A SOPHISTICATED gang of burglars targeted hotels across the country, including the Cotswolds, to steal bank cards which were then used in a series of frauds.

The Coventry-based gang targeted around 20 hotels over a two-year period, making almost £38,000 from cards and cash they stole from guests’ rooms.

Among the Cotswolds hotels hit were Charingworth Manor in Chipping Campden where two rooms were entered and £600 in cash and a bank card, on which £500 was obtained, were taken; the Crown Inn in Moreton where one room was entered and £971 obtained using a stolen card; and the Noel Arms Hotel in Chipping Campden where one room was bugled and a card used to the tune of £2,836.

Craig Wills, pleaded guilty at Warwick Crown Court to charges of conspiracy to steal and conspiracy to commit fraud.

Wills, aged 48, of Coleridge Close, Coventry, was jailed for four years.

With him in the dock were Jamie Gray, 28, of Pegmill Close, Coventry, Steven Gilmartin, 42, of Loudon Avenue, Coventry and Neil McCluckie, 37, of Sunbury Avenue, Coventry.

Gray, was sentenced to 21 months suspended for 18 months, with 180 hours of unpaid work.

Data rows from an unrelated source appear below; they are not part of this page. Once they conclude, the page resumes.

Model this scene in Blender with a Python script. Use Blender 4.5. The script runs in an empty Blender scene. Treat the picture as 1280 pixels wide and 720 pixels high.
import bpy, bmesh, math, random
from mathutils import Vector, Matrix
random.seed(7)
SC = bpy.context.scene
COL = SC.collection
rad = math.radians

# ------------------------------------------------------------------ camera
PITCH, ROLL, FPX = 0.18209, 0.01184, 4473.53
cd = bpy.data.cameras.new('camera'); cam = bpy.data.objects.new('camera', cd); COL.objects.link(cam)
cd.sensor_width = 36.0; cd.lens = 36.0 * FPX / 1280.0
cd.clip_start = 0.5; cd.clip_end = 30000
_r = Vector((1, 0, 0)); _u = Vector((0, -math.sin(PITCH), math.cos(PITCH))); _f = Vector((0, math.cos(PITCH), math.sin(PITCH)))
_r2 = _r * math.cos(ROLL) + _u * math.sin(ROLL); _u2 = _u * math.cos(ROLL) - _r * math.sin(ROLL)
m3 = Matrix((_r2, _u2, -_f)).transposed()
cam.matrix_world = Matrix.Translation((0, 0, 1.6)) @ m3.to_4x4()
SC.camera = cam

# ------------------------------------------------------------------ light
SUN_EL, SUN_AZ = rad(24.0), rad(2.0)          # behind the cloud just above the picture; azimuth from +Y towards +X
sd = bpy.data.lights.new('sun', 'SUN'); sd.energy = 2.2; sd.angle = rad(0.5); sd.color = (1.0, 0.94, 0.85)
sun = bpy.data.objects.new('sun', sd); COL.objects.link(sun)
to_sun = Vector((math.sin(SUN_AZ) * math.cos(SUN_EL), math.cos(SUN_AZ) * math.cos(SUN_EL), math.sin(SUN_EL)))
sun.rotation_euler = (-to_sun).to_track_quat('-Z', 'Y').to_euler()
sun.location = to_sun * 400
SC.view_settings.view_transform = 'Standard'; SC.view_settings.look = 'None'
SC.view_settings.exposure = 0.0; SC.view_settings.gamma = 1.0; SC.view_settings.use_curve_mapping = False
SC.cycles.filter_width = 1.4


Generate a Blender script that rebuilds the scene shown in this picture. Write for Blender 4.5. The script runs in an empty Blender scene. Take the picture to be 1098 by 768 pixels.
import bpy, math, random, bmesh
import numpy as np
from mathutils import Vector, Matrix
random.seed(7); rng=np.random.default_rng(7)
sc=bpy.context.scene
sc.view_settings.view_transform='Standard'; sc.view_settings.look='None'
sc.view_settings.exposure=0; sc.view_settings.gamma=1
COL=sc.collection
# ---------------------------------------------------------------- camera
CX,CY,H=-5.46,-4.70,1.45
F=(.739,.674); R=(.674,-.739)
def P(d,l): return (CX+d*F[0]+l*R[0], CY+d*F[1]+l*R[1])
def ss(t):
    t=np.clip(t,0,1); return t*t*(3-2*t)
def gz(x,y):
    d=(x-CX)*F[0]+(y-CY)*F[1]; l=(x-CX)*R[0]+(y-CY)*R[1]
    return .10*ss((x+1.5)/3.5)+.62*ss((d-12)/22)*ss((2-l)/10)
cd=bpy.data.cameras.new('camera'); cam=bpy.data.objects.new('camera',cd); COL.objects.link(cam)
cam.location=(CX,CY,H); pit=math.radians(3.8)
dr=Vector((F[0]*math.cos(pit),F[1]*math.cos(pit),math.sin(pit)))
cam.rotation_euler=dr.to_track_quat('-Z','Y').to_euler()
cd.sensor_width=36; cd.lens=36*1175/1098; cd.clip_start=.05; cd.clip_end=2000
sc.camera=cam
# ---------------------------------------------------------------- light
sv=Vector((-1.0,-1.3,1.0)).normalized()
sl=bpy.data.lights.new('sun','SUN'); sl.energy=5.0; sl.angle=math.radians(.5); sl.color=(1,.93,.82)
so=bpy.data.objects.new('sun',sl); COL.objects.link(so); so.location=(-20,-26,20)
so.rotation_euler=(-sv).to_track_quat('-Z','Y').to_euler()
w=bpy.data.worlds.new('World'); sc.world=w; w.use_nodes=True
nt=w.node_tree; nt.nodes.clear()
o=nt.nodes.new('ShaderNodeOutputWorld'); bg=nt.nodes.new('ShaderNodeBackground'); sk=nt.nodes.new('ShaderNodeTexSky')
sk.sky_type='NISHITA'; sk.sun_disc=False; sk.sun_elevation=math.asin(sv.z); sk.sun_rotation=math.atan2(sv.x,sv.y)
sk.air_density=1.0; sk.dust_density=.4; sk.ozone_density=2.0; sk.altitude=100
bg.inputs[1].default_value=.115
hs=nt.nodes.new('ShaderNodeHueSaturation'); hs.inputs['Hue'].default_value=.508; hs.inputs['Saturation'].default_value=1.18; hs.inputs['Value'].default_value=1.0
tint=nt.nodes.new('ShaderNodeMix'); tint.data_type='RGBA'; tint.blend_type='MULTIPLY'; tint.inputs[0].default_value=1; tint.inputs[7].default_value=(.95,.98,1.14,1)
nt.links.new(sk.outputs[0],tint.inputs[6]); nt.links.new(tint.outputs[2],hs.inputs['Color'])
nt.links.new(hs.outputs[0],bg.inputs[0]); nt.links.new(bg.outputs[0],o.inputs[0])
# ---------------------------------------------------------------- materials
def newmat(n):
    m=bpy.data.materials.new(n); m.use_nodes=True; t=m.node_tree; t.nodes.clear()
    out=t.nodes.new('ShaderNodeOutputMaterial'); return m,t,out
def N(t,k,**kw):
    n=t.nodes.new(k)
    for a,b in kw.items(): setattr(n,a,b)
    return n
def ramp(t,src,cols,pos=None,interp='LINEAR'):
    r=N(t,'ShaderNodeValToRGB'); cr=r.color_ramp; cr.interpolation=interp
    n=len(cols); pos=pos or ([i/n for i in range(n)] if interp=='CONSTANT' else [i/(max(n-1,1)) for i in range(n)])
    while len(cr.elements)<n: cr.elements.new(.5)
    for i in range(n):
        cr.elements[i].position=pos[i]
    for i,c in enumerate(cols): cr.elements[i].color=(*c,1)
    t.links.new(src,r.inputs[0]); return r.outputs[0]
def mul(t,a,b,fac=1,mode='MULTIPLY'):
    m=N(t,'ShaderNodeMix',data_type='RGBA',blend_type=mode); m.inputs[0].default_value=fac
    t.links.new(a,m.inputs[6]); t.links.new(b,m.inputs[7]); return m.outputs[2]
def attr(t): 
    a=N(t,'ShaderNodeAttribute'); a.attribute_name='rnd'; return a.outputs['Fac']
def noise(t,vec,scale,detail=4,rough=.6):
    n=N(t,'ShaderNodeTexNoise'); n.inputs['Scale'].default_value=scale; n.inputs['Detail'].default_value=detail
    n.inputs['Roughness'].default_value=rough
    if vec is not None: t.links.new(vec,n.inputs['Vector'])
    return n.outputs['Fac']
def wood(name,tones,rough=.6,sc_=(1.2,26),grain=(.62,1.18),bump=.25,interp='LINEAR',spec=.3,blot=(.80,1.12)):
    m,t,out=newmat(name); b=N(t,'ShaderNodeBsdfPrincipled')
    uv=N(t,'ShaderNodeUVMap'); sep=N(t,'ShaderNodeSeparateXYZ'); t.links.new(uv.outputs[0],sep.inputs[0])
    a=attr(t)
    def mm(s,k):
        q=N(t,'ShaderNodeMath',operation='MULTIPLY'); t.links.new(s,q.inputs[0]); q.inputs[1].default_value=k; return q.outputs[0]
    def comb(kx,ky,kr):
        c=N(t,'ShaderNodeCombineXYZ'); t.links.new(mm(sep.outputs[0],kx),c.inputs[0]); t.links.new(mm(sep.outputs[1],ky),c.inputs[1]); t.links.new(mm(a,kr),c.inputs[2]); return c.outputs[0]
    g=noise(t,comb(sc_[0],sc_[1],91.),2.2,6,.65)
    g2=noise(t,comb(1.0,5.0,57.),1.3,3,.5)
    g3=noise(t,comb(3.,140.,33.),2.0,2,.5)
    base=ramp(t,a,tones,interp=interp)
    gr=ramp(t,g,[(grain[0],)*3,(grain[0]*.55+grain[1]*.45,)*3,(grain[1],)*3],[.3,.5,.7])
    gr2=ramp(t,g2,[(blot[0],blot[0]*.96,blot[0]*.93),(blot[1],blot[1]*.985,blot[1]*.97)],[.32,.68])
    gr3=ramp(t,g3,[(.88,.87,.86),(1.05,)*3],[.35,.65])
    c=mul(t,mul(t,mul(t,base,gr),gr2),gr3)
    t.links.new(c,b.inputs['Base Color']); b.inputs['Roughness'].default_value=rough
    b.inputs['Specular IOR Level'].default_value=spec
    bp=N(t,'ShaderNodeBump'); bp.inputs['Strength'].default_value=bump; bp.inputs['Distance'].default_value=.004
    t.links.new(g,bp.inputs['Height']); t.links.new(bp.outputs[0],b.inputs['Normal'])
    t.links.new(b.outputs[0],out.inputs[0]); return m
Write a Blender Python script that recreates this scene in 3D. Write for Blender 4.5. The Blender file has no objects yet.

Gilmartin was sentenced to two years in jail suspended for 18 months, with supervision.

And McCluckie was sentenced to 16 months suspended for 18 months.

Prosecutor Lisa Hancox said: “They worked usually in pairs. When guests attended for breakfast or dinner they would give their room number, and one of the offenders would note that room number.”

The number would be sent by text or phone to another of the gang who, knowing there was no-one in the room, would get in using either a stolen master key or locksmith’s tools.

“More often than not, however, they would call the victim purporting to be from their bank, saying the card had been stolen.

“Unfortunately, many people did give their pin number, and they were waiting at a bank and would then make ATM or even over-the counter withdrawals,” said Miss Hancox.

Wills was arrested at his home and as officers forced their way in, he rushed upstairs where they found him trying to burn documents in the bathroom.

They seized some of his notes which targeted hotels, including what CCTV cameras there were, the best way to get to rooms, and the types of locks they had.

He also accessed an ancestry research site to obtain family information about people whose cards had been stolen, such as mother's maiden name.

Many of the hotels had been entered into his car sat-nav.

Miss Hancox said the reason the case had taken so long to come to court was partly it had been a huge police operation, and the fact that Wills, Gray and Gilmartin had originally pleaded not guilty.

He said Wills's firms went into liquidation in 2009 because of the recession – and he was ‘in a vulnerable state’ at the time.

Barristers for the other three referred to their more limited involvement, and argued for suspended sentences.